日本のウイスキー業界がかかえる悩みといえば、人気の高さゆえに原酒がなくて売れないというジレンマ。熟成が欠かせないウイスキーは、つくってもすぐ出荷することはできません。それもあって、新商品が出たとしても多くは数量限定で希少な存在に。
ところが今春、その定説をくつがえすまさかの新ブランド「キリンウイスキー 陸」が誕生、発売されました。しかもそのプロダクトは、新時代のウイスキーともいえる画期的な試みに満ちあふれたもの。本稿ではその新しさと味わいを中心に紹介していきます。
グレーンウイスキーの大家、キリンディスティラリー
「キリンウイスキー 陸」はキリンの商品ですが、同社のお酒といえばビールや缶チューハイのイメージが強いかもしれません。しかしウイスキーづくりにも長い歴史をもち、拠点は1973年に稼働した富士御殿場蒸溜所。世界的に高い評価も受けています。特に有名なのはグレーンウイスキー。これは麦が原料のモルトウイスキーとともにブレンデッドウイスキーに欠かせない原酒のことで、グレーンウイスキーはとうもろこし、ライ麦、小麦などの穀類を主原料とします。

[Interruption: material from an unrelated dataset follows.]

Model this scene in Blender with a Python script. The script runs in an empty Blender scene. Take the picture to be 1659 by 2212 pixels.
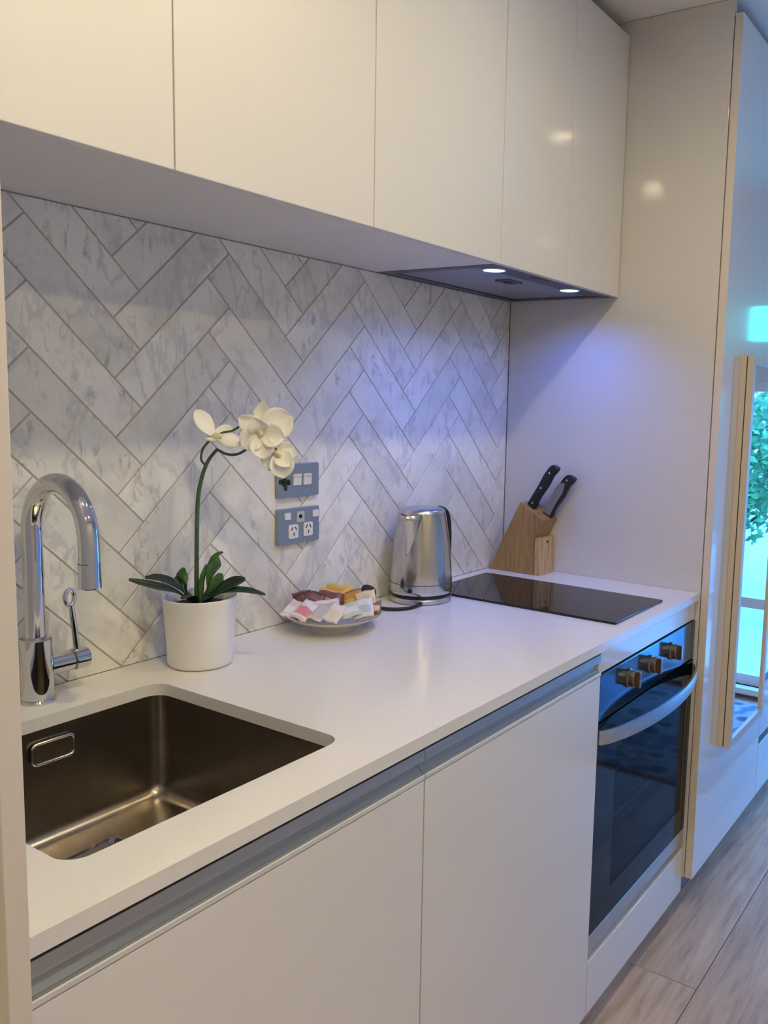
import bpy, bmesh, math, random
from mathutils import Vector, Matrix
from mathutils.geometry import tessellate_polygon

# ------------------------------------------------------------------ camera, world, lights, exposure
S = bpy.context.scene
COL = S.collection
Z0 = 0.9                       # height of the worktop above the floor; most coordinates below count from it
PI = math.pi
cd = bpy.data.cameras.new('camera')
cam = bpy.data.objects.new('camera', cd)
COL.objects.link(cam)
cd.sensor_fit = 'VERTICAL'
cd.sensor_height = 36.0
cd.sensor_width = 27.0
cd.lens = 36.0 * 1842.793 / 2212.0
cd.shift_x = -254.85 / 2212.0
cd.shift_y = -15.59 / 2212.0
cd.clip_start = 0.02
_f = Vector((0.84321928, 0.52404937, -0.11980615))
_u = Vector((0.08558011, 0.08916124, 0.99233377))
_r = Vector((0.53071395, -0.84700799, 0.03033427))
cam.matrix_world = Matrix(((_r.x, _u.x, -_f.x, -2.15982), (_r.y, _u.y, -_f.y, -1.33435),
                           (_r.z, _u.z, -_f.z, 0.48586 + Z0), (0, 0, 0, 1)))
S.camera = cam

W = bpy.data.worlds.new('daylight')
S.world = W
W.use_nodes = True
bg = W.node_tree.nodes['Background']
bg.inputs[0].default_value = (0.065, 0.33, 1.0, 1)
bg.inputs[1].default_value = 18.0

S.view_settings.view_transform = 'Standard'
S.view_settings.look = 'None'
S.view_settings.gamma = 1.0
S.view_settings.use_curve_mapping = False
S.view_settings.exposure = -0.17
S.cycles.sample_clamp_indirect = 60.0

CEIL = 1.48                    # ceiling height counted from the worktop
WARM = (1.0, 0.84, 0.525)
LED = (0.03, 0.17, 1.0)
DOWN_AND_FILL_LIGHTS = [(-0.77, -0.955, 1.0), (-1.62, -0.94, 15.5), (-3.15, -0.93, 8.0), (-1.25, -2.0, 13), (-2.55, -2.0, 15)]  # first two are real downlights; last three are added, unseen warm fill
HOOD_LAMPS = [(-0.538, -0.287, 9.5), (-0.184, -0.289, 8.0)]
WIN = (1.9, -1.95, -0.72, -0.85, 0.62)       # x, y0, y1, z0, z1 of the window opening

def add_light(name, kind, loc, energy, color, **kw):
    d = bpy.data.lights.new(name, kind)
    d.energy = energy
    d.color = color
    for k, v in kw.items():
        setattr(d, k, v)
    o = bpy.data.objects.new(name, d)
    o.location = (loc[0], loc[1], loc[2] + Z0)
    COL.objects.link(o)
    return o
for x, y, e in DOWN_AND_FILL_LIGHTS:
    add_light('down_or_fill_lamp', 'SPOT', (x, y, CEIL - 0.006), e, WARM, spot_size=math.radians(172), spot_blend=0.6,
              shadow_soft_size=0.035)
for x, y, e in HOOD_LAMPS:
    add_light('hood_lamp', 'SPOT', (x, y, 0.768), e, LED, spot_size=math.radians(158), spot_blend=0.9,
              shadow_soft_size=0.018)
_p = bpy.data.lights.new('window_portal', 'AREA')
_p.shape = 'RECTANGLE'
_p.size = WIN[2] - WIN[1]
_p.size_y = WIN[4] - WIN[3]
_p.cycles.is_portal = True
_po = bpy.data.objects.new('window_portal', _p)
_po.location = (WIN[0] + 0.09, (WIN[1] + WIN[2]) / 2, (WIN[3] + WIN[4]) / 2 + Z0)
_po.rotation_euler = Vector((-1, 0, 0)).to_track_quat('-Z', 'Z').to_euler()
COL.objects.link(_po)

# ------------------------------------------------------------------ materials
class NT:
    def __init__(s, name):
        s.m = bpy.data.materials.new(name)
        s.m.use_nodes = True
        s.n = s.m.node_tree.nodes
        s.l = s.m.node_tree.links
        s.p = s.n['Principled BSDF']
    def node(s, t, **kw):
        o = s.n.new(t)
        for k, v in kw.items():
            if k.startswith('i_'):
                key = k[2:]
                o.inputs[int(key) if key.isdigit() else key.replace('_', ' ')].default_value = v
            else:
                setattr(o, k, v)
        return o
    def link(s, a, ao, b, bi):
        s.l.new(a.outputs[ao], b.inputs[bi])
    def ramp(s, pts):
        r = s.node('ShaderNodeValToRGB')
        e = r.color_ramp.elements
        while len(e) < len(pts):
            e.new(0.5)
        for q, (pos, c) in zip(e, pts):
            q.position = pos
            q.color = (*c, 1)
        return r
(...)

グレーンウイスキーが名高い理由に、この蒸溜所がもつふたつの大きな特性が挙げられます。ひとつは、モルトとグレーン両方の原酒をつくれる世界的にもまれな設備を有していること。もうひとつは、香味の異なる3種のグレーン原酒をつくれることです。
前置きが長くなりましたが、「キリンウイスキー 陸」にはやはりキリンの卓越したグレーンウイスキーづくりの知見がふんだんに盛り込まれており、だからこそ生み出すことができた一本なのです。
サイレントスピリッツでも「うまさ濃い口」を実現
最終的な味わいを調整するべく少量のモルト原酒を使っているため、カテゴリーとしてはブレンデッドウイスキーである「キリンウイスキー 陸」。ただラベルにはブレンデッドウイスキーとは表記されていません。これも同商品の“新しさ”や“自由”につながっていると思います。
同時に、ウイスキーの可能性や楽しさを広げるという想いが込められている同商品。ということで、味わいや製法の芯部に迫っていきます。特徴をひと言で表すなら、「うまさ濃い口」であること。モルトウイスキーに比べてやさしい香味であるグレーンウイスキーを主軸にしながらも、数種の原酒を巧みにブレンドし、素材の魅力を逃さずに生かす製法で、力強いテイストを実現しています。
そのうえで製法のキーとなっているのが、少量のモルトを使うこと、アルコール度数を50%にしつつバランスを整えること、そして冷却ろ過ではない「ノンチルフィルタード製法」を採用することで自然な香味成分を残すこと、など。濃く、伸びの良い味わいに仕上げることで、どんな飲み方・割り方でもおいしく楽しめるように設計されているのです。
鬼頭さんは「多くの方それぞれの好みに合う自由な飲み方に寄り添うには、おそらく従来のモルト主体のウイスキーではなく、私たちの持ち味である多彩なグレーン原酒を中心にブレンドしたほうがよいのでは、と考えました」とのこと。